En 1999, l’un de ces dîners rassemblait un jeune nippo-Américain du nom de Joi Ito, le fondateur des conférences TED Richard Saul Wurman, Jeff Bezos et, entre autres millionnaires, Jeffrey Epstein. Filleul de Timothy Leary, Ito allait devenir directeur du Media Lab après avoir abandonné ses études, interviewer Barack Obama, écrire un livre à succès sur la technologie (encore un client de Brockman) et intégrer les conseils d’administration d’une vingtaine d’institutions, parmi lesquelles le New York Times, ainsi que les fondations MacArthur et Knight.

Ito était à la tierce-culture des années 2000 ce que Negroponte était à sa version des années 1980. Si ce dernier a toujours dégagé une aura d’aristocratie et de privilège (issu d’une riche famille grecque, il s’est récemment targué d’appeler par leur prénom 80 % des milliardaires), Ito incarne la disruption des start-up. Avant de se reconvertir en intellectuel de la « tierce-culture », il était gérant de boîte de nuit au Japon.

Mais à l’image des dîners de milliardaires de Brockman, les travaux d’Ito n’ont pas beaucoup à offrir : c’est en bonne part du techno-bavardage, assaisonné d’une bonne dose de jargon futuriste. Mais peu importe. Dans la « tierce-culture », les idées servent principalement à ouvrir des portes. Tout ce qui comptait pour le MIT, c’est que les idées d’Ito contribuent à perfectionner son réseau et ses capacités à lever des fonds et à convaincre des donateurs comme Epstein de signer de gros chèques.

Dans la « tierce-culture », les idées servent principalement à ouvrir des portes

Pas étonnant, donc, que lorsqu’un collègue a déconseillé à Ito de rencontrer Epstein — qui disait s’intéresser principalement à « la science et aux chattes » —, Ito l’ait décrit comme un personnage « vraiment fascinant ». Brockman, malgré son réalisme sur l’indigence intellectuelle des élites du numérique, n’a pas su résister au charme d’Epstein, qu’il a qualifié dans un email à mon attention, d’homme « très intelligent et très intéressant ».

Si la « tierce-culture » est aussi avancée que la culture classique, comment se fait-il que la plupart de ses membres officiels, des scientifiques connus devenus des noms de marque grâce à l’empire Brockman, soient impliqués dans l’affaire Epstein ? Il n’est pas rare que les intellectuels servent d’idiots utiles aux puissants de ce monde, mais dans le cadre de la tierce-culture, c’est presque dans leur fiche de poste.

Lire aussi Ingrid Carlander, « Le Media Lab aux avant-postes du cybermonde », Le Monde diplomatique, août 1996.

Cette culture qui implique la prostitution de l’activité intellectuelle lors de « dîners de milliardaires » en vaut-elle la peine ? Peut-on faire confiance à ce que les intellectuels de la « tierce-culture » ont à dire, compte tenu de ce qu’ils ont à vendre ?

Les réponses à ces questions vont de soi.
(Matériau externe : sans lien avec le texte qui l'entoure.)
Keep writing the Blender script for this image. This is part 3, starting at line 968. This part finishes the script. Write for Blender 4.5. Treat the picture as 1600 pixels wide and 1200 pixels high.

Néanmoins, s’il est aisé de s’en prendre aux brebis galeuses comme Joi Ito ou Nicholas Negroponte, une transformation radicale passera par des mesures de plus grande envergure : fermer le Media Lab du MIT, mettre un terme aux conférences TED, refuser l’argent des milliardaires de la technologie et boycotter les agents comme John Brockman. Sans ces changements drastiques, le puissant complexe industrialo-de-mes-deux qu’est la « tierce-culture » restera intact et pourra servir de couverture au prochain Epstein.